Vor weniger als zwei Wochen gedachte die kurdische Community dem internationalen Komplott, das zur Verhaftung von Abdullah Öcalan am 15.2.1999 führte. Der Begriff Komplott führt jedoch beim ein oder anderen Passanten, der im Rahmen der zahlreichen Demos und Kundgebungen zu diesem Anlass einen Flyer in die Hand gedrückt bekommen hat zu einem müden Lächeln. Komplott? Mal ehrlich. Das hört sich so verschwörerisch an, das kann man nicht ernst nehmen.
Trauriges Schicksal ist wohl, dass gerade jetzt, kurz nach dieser Protestphase die internationalen Institutionen der Bourgeoisie kunstvoll bewiesen haben, wie der Begriff des Komplotts ganz genau auf das Unrecht zutrifft, das Kurdinnen und Kurden und deren Repräsentant*innen wiederholt angetan wird.
Nachdem die Türkei vor zwei Wochen eine sogenannte Red Notice, ein Ersuchen um Festnahme oder vorläufige Festnahme von Salih Muslim mit dem Ziel der Auslieferung an die Interpol versendete, kam Tschechien dieser Bitte in kürzester Zeit nach und verhaftete den ehemaligen PYD Ko-Vorsitzenden. Was die Türkei hier als Grund nennt ist dabei vollkommen zweitrangig. Dass eine Organisation wie die PYD von ihr im Alleingang auf die eigene Terrorliste gesetzt wird und Muslim einfach pauschal Terrorismus vorgeworfen wird ist wohl ein Maß an Dreistigkeit, für das momentan niemand in den internationalen (Un-)Sicherheitsstrukturen gewappnet ist.
Interessant ist, dass dieser Skandal über die Strukturen von Interpol abgelaufen ist. Bis heute hat Interpol keinerlei parlamentarische oder sonstige Legitimation, sie sind halt einfach da. So wie die NATO. So wie der Sicherheitsrat. Determinierte Strukturen des internationalen Machtgefüges.
Wie faschistoid solche Strukturen im Endeffekt sind, sollte nach der kurzen aber dennoch skandalösen Verhaftung Muslims klar werden: Im Nu lassen sich solche Strukturen von Diktaturen wie der Türkei nutzen.

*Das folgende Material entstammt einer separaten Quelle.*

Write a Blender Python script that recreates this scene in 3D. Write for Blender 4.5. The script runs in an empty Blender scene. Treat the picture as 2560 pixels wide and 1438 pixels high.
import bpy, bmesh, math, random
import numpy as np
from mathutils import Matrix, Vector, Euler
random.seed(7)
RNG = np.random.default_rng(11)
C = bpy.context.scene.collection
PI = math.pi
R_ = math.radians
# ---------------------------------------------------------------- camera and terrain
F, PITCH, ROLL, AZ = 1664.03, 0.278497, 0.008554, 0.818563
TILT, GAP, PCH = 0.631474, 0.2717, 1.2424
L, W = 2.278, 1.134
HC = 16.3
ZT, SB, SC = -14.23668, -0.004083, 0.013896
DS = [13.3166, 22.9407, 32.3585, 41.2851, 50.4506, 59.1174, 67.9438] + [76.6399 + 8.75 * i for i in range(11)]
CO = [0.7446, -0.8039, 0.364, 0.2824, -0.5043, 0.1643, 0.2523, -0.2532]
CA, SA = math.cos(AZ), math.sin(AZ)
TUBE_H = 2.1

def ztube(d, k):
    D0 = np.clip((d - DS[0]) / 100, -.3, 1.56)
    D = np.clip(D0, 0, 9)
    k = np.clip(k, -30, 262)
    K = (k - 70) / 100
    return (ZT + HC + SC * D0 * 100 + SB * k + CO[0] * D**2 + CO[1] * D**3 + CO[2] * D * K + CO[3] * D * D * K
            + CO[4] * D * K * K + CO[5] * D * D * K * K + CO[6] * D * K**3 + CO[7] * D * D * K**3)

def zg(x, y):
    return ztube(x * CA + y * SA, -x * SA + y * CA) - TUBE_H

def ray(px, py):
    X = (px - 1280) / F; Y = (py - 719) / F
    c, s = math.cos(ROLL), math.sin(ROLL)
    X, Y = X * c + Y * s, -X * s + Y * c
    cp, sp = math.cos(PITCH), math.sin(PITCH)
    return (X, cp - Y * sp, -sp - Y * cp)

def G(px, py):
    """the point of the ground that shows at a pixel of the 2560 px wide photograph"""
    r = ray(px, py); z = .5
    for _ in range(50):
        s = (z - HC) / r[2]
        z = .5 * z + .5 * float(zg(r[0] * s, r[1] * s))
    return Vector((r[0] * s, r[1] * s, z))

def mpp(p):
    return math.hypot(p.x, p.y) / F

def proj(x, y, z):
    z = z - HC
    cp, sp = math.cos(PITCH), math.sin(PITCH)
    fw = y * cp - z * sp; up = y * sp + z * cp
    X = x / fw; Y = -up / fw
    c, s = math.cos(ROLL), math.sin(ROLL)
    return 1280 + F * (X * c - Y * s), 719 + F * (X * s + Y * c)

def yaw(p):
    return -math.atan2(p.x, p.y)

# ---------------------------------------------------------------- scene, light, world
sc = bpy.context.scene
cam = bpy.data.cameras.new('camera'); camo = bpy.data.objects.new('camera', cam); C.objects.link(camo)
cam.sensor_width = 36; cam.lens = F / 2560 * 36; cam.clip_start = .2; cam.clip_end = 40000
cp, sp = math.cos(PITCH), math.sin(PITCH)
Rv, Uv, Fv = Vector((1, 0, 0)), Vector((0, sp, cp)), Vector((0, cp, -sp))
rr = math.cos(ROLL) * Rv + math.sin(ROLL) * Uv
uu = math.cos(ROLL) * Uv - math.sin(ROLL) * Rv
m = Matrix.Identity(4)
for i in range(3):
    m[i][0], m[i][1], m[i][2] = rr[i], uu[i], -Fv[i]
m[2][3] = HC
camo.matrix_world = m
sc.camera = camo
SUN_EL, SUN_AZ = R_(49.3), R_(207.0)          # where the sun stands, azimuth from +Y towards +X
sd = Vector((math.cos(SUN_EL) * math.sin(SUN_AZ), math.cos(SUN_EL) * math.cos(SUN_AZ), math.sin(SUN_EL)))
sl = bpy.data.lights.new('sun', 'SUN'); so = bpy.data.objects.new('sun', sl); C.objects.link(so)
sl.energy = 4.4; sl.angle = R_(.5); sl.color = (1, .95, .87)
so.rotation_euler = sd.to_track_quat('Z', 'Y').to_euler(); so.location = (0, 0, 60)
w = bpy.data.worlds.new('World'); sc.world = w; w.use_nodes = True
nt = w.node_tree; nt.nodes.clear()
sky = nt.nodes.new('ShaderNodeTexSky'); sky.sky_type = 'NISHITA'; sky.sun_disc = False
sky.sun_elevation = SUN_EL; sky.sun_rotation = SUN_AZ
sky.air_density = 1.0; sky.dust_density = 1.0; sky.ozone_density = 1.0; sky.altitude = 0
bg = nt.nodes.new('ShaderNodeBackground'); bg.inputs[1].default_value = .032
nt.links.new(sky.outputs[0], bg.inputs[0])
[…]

Ähnlich wie im Fall Akhanlı wurde sogar entgegen der Interpol-Regelung gehandelt, dass Ausschreibungen, die einen politischen Grund haben, dementsprechend markiert werden sollen. Gibt es eine solche Markierung, ist es nämlich dem Land in dem sich die Person aufhält überlassen, ob sie die Person ausliefern wollen. Das ganze Theater ist zusätzlich unsinnig, da Salih Muslim kein Türke ist.

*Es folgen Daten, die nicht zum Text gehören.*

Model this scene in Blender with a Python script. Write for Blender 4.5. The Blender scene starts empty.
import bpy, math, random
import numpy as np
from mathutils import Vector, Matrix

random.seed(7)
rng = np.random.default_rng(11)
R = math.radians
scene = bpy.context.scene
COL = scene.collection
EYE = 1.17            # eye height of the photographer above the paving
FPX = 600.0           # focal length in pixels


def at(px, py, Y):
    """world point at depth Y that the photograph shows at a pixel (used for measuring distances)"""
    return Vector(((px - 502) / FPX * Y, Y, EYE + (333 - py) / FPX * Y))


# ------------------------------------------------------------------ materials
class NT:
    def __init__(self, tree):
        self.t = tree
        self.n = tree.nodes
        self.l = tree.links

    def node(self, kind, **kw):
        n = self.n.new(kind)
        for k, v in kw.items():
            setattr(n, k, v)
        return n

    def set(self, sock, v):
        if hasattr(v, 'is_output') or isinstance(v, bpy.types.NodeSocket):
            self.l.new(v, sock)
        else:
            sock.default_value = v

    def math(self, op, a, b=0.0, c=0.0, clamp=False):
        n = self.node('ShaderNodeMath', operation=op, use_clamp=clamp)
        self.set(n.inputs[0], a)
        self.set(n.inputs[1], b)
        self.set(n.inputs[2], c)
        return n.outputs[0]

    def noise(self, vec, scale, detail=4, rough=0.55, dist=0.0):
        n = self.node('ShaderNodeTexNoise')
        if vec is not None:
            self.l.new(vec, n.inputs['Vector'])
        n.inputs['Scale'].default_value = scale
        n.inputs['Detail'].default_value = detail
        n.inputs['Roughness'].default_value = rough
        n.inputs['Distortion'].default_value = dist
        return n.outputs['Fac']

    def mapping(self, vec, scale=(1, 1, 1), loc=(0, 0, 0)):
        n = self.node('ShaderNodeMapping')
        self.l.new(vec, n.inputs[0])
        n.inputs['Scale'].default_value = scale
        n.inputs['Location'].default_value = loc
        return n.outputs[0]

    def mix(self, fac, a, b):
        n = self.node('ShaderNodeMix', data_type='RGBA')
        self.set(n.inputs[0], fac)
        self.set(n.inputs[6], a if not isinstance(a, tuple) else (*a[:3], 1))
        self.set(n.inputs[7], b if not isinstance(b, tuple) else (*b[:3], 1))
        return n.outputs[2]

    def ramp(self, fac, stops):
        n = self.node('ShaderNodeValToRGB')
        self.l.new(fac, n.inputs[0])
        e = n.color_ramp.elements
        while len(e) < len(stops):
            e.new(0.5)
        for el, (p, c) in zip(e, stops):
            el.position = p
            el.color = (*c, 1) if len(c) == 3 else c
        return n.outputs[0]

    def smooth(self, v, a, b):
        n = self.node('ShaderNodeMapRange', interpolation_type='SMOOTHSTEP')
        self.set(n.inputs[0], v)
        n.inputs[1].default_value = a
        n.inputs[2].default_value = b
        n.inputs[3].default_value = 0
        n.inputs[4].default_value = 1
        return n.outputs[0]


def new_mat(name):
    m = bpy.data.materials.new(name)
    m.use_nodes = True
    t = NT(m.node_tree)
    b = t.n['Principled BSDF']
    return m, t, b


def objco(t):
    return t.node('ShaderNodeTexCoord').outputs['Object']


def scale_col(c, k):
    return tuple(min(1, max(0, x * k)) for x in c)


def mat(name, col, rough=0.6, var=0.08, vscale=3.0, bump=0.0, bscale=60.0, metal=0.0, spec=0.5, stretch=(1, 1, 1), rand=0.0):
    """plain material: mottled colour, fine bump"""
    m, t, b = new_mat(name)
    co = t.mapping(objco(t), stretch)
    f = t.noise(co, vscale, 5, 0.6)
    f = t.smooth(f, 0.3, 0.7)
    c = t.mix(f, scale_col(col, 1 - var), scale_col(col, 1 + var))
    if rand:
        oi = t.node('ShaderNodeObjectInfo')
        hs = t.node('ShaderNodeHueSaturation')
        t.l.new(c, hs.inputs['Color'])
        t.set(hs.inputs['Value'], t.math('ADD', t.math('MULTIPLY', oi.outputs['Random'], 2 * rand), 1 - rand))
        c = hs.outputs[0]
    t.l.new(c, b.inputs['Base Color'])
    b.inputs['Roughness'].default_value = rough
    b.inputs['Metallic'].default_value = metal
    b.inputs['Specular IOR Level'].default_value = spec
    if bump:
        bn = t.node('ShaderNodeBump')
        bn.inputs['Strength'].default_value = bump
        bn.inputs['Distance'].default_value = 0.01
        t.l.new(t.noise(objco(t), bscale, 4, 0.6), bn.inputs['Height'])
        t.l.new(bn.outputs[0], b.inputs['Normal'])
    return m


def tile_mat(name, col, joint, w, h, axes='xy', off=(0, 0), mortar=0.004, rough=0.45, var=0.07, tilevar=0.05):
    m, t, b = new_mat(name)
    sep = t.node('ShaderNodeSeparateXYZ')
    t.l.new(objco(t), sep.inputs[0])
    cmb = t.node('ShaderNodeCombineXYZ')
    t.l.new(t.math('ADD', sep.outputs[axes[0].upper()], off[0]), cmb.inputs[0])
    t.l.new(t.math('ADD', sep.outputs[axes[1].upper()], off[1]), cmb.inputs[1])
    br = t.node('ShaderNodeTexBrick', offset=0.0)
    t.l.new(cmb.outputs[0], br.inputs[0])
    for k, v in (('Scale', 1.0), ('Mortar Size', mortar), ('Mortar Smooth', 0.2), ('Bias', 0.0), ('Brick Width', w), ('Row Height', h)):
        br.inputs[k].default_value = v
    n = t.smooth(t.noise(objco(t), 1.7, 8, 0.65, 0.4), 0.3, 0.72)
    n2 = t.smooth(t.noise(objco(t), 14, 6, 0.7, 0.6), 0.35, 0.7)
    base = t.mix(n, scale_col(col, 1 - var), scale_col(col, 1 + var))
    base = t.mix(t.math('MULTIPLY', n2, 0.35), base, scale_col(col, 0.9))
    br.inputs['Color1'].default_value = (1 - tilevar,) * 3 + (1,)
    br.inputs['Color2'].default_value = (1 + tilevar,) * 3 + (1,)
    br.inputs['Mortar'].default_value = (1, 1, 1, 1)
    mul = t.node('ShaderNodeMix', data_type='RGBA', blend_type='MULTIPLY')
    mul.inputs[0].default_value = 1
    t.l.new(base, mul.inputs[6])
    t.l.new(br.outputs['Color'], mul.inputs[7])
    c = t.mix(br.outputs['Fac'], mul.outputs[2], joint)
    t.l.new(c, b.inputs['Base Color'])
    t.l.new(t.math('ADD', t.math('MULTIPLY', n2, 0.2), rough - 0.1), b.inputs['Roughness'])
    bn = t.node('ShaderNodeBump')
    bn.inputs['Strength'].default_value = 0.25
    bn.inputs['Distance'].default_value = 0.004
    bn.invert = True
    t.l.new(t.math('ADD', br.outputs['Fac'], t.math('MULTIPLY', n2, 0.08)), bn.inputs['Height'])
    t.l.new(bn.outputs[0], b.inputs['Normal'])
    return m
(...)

Das alles beiseite: Was anderes könnte das, was Kurd*innen seit Jahren erleben etwas anderes als ein Komplott sein? Wenn die Frage, ob eine Partei nun eine Terrororganisation oder ein Held im Kampf gegen den Terror ist vollkommen in der Hand der herrschenden Klasse liegt? Wie könnte der Kampf mit den Waffen beendet und ein diplomatischer Weg von den Kurden gefordert werden, wenn sie die Willkür vieler verschiedener internationaler Strukturen immer wieder bewiesen bekommen?

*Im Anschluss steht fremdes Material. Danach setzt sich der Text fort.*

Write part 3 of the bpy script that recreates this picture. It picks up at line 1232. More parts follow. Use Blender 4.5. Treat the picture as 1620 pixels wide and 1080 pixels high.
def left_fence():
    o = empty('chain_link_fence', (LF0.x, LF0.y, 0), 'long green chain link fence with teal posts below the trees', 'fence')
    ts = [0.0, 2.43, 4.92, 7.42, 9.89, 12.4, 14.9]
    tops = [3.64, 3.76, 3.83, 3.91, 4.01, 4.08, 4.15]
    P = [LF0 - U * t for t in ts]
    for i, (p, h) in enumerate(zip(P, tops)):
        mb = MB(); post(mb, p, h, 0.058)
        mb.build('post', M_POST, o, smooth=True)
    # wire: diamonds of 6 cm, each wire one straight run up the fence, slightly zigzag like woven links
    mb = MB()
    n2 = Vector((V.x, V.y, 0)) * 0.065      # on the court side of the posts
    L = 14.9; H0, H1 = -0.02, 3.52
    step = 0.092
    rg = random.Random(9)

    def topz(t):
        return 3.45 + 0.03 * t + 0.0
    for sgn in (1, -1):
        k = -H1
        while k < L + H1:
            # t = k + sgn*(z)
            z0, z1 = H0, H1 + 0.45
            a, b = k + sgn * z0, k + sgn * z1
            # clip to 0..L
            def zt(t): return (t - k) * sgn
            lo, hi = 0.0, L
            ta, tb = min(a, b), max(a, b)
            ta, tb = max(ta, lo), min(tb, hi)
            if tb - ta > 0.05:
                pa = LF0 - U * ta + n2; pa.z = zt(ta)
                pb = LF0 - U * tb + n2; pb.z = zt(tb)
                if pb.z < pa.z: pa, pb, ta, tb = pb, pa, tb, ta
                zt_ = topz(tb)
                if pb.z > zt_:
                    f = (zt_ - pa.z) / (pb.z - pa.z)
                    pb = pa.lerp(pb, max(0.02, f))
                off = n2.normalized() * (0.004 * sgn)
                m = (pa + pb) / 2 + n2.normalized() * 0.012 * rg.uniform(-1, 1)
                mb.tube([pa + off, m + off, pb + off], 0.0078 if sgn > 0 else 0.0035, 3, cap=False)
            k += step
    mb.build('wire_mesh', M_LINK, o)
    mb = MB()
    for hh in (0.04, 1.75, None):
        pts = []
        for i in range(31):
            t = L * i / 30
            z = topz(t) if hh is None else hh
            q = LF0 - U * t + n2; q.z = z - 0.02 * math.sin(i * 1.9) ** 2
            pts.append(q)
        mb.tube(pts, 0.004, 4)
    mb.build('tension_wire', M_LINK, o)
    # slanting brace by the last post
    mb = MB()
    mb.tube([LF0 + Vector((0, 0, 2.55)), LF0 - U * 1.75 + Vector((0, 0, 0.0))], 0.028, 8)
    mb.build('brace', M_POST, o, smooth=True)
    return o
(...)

Die gute Nachricht ist vorerst: Salih Muslim ist seit heute frei. Ein Gericht in Prag ordnete an, dass er freigelassen werden soll. Dies geschah allerdings unter der Auflage, dass er die Europäische Union nicht verlässt und zu Gerichtsverhandlungen erscheint. Weiterhin offen ist nämlich, ob Tschechien dem Auslieferungsgesuchen der Türkei nachkommt. Diese Entscheidung liegt weiterhin bei der tschechischen Staatsanwaltschaft und – sollte diese das Gesuchen für relevant halten – bei den Gerchten.
Wie auf diese Art und Weise eine Vermittlung möglich sein soll, während in Afrin Bombe um Bombe detoniert, ist unklar. Wie die „internationale Gemeinschaft“ sich ein Ende des Kriegs in Syrien vorstellt, während die Willkür der Türkei und ihre Instrumentalisierung der unlegitimierten internationalen Sicherheitsstrukturen weitergeht, bleibt schleierhaft.